> [INSTRUCTIONS FOR THE TASK] Copy the first line of the material below and every later line through the line containing "8); mb.build('balcony_pipe', M['pipe_cream'], WH, True)", without any other output.

══ STORED DATA ══

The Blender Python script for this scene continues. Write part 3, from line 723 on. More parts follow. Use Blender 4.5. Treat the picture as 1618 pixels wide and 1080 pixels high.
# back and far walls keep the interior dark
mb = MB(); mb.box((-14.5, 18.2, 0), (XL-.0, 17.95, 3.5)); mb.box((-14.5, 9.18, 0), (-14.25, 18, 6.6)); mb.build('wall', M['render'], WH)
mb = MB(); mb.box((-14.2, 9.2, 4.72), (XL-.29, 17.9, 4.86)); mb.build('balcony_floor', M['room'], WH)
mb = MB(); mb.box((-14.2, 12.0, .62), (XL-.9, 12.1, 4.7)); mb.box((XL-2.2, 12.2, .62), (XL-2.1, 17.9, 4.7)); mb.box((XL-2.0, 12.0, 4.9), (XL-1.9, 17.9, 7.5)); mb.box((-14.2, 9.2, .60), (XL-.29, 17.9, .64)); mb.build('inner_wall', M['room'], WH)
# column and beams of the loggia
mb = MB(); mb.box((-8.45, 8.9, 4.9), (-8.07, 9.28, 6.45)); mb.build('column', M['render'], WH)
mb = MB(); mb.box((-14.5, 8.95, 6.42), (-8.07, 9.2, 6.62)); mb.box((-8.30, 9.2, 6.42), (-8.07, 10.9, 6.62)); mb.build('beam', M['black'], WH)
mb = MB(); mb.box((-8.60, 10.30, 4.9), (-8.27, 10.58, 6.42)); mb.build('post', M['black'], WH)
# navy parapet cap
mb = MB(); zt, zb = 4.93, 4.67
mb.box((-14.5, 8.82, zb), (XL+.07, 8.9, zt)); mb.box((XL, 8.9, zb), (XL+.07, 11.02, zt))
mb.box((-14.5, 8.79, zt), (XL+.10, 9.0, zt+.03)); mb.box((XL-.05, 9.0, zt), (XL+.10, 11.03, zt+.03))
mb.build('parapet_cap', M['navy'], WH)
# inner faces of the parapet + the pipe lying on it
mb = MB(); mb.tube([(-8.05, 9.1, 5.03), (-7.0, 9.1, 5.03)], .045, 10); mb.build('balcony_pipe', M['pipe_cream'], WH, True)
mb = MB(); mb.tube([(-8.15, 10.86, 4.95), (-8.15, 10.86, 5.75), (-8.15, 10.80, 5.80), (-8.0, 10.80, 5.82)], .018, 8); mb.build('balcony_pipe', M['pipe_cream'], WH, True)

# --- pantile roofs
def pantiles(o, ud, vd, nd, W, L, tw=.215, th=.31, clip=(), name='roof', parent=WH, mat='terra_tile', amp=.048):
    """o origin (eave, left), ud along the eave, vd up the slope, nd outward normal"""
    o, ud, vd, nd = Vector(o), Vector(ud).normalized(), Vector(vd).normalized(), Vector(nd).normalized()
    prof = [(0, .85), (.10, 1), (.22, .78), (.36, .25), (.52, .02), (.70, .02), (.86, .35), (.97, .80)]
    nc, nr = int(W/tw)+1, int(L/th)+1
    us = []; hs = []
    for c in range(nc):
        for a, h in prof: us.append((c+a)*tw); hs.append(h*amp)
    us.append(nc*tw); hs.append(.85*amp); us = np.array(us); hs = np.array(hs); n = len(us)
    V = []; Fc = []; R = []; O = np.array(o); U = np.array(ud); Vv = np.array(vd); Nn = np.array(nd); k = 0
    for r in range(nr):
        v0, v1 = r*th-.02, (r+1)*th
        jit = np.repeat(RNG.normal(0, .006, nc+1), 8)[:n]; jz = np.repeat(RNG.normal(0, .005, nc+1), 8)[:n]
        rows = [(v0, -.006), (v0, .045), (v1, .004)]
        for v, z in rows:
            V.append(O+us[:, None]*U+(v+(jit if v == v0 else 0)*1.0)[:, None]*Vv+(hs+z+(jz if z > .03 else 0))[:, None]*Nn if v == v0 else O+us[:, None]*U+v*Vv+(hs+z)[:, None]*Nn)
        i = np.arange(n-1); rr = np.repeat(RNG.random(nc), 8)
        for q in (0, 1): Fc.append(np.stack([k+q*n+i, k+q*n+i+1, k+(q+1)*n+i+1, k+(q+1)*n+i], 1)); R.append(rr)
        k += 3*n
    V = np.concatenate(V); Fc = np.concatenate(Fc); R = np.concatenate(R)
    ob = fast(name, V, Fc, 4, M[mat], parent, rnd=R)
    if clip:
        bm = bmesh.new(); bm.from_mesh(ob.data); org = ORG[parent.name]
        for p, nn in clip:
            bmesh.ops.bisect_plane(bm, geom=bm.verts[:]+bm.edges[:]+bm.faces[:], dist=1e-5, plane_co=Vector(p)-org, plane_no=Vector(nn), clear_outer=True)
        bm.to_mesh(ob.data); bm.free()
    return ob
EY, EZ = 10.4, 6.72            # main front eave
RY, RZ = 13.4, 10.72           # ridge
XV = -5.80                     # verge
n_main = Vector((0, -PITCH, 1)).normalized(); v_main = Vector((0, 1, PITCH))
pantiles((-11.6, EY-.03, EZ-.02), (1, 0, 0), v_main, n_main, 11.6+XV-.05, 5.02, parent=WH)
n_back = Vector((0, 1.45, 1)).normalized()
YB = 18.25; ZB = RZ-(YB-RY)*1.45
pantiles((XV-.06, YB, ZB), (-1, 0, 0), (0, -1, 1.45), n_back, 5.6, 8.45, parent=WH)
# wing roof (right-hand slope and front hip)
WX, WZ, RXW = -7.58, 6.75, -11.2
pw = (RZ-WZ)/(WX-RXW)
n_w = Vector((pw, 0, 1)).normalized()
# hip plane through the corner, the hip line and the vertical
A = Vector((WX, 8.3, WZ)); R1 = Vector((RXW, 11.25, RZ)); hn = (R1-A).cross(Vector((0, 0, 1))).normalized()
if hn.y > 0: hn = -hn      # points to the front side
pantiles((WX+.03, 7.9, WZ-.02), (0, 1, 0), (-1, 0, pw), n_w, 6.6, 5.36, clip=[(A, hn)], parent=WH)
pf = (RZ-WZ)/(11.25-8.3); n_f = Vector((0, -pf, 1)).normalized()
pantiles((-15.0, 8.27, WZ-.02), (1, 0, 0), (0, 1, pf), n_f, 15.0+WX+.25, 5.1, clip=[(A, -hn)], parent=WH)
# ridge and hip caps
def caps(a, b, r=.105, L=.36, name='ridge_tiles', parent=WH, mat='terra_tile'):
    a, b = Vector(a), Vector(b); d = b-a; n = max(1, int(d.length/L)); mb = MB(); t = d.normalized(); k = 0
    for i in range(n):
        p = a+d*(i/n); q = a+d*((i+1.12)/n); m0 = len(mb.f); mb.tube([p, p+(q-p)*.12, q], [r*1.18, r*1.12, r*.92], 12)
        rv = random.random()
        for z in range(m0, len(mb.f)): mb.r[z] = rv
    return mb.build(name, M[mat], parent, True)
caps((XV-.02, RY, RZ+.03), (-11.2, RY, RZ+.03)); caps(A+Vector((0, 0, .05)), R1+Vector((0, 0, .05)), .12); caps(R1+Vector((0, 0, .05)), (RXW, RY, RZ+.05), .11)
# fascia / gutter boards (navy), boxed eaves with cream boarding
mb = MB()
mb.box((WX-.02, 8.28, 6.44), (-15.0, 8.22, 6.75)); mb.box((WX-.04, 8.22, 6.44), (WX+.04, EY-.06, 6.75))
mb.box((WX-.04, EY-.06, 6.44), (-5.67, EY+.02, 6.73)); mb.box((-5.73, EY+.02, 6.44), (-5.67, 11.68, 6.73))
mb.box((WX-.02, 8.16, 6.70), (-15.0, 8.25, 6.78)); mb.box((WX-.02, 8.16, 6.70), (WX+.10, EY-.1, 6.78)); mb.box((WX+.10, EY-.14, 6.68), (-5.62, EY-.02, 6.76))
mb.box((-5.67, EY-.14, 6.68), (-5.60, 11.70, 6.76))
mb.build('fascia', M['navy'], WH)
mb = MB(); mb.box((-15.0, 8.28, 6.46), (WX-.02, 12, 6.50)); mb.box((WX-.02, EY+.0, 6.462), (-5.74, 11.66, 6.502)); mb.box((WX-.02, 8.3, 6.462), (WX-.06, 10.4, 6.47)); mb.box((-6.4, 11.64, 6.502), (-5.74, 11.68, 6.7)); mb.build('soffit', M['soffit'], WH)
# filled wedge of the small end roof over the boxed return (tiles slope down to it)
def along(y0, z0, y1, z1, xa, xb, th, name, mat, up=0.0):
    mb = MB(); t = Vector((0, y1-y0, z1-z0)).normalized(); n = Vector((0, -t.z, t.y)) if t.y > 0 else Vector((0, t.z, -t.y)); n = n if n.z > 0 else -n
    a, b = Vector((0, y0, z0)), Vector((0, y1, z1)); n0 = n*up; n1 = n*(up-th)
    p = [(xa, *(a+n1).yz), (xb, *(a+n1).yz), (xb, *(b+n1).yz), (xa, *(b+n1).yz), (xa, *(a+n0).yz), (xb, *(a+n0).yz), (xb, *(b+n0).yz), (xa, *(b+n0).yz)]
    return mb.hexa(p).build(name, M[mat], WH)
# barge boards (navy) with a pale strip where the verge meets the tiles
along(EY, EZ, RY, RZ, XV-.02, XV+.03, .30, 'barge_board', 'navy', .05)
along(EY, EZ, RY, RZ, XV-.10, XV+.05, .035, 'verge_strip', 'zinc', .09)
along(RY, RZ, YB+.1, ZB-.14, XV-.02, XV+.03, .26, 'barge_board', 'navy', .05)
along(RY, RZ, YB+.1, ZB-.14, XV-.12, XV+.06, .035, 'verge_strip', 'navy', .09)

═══

> [ANSWER TO THE TASK]
The Blender Python script for this scene continues. Write part 3, from line 723 on. More parts follow. Use Blender 4.5. Treat the picture as 1618 pixels wide and 1080 pixels high.
# back and far walls keep the interior dark
mb = MB(); mb.box((-14.5, 18.2, 0), (XL-.0, 17.95, 3.5)); mb.box((-14.5, 9.18, 0), (-14.25, 18, 6.6)); mb.build('wall', M['render'], WH)
mb = MB(); mb.box((-14.2, 9.2, 4.72), (XL-.29, 17.9, 4.86)); mb.build('balcony_floor', M['room'], WH)
mb = MB(); mb.box((-14.2, 12.0, .62), (XL-.9, 12.1, 4.7)); mb.box((XL-2.2, 12.2, .62), (XL-2.1, 17.9, 4.7)); mb.box((XL-2.0, 12.0, 4.9), (XL-1.9, 17.9, 7.5)); mb.box((-14.2, 9.2, .60), (XL-.29, 17.9, .64)); mb.build('inner_wall', M['room'], WH)
# column and beams of the loggia
mb = MB(); mb.box((-8.45, 8.9, 4.9), (-8.07, 9.28, 6.45)); mb.build('column', M['render'], WH)
mb = MB(); mb.box((-14.5, 8.95, 6.42), (-8.07, 9.2, 6.62)); mb.box((-8.30, 9.2, 6.42), (-8.07, 10.9, 6.62)); mb.build('beam', M['black'], WH)
mb = MB(); mb.box((-8.60, 10.30, 4.9), (-8.27, 10.58, 6.42)); mb.build('post', M['black'], WH)
# navy parapet cap
mb = MB(); zt, zb = 4.93, 4.67
mb.box((-14.5, 8.82, zb), (XL+.07, 8.9, zt)); mb.box((XL, 8.9, zb), (XL+.07, 11.02, zt))
mb.box((-14.5, 8.79, zt), (XL+.10, 9.0, zt+.03)); mb.box((XL-.05, 9.0, zt), (XL+.10, 11.03, zt+.03))
mb.build('parapet_cap', M['navy'], WH)
# inner faces of the parapet + the pipe lying on it
mb = MB(); mb.tube([(-8.05, 9.1, 5.03), (-7.0, 9.1, 5.03)], .045, 10); mb.build('balcony_pipe', M['pipe_cream'], WH, True)
mb = MB(); mb.tube([(-8.15, 10.86, 4.95), (-8.15, 10.86, 5.75), (-8.15, 10.80, 5.80), (-8.0, 10.80, 5.82)], .018, 8); mb.build('balcony_pipe', M['pipe_cream'], WH, True)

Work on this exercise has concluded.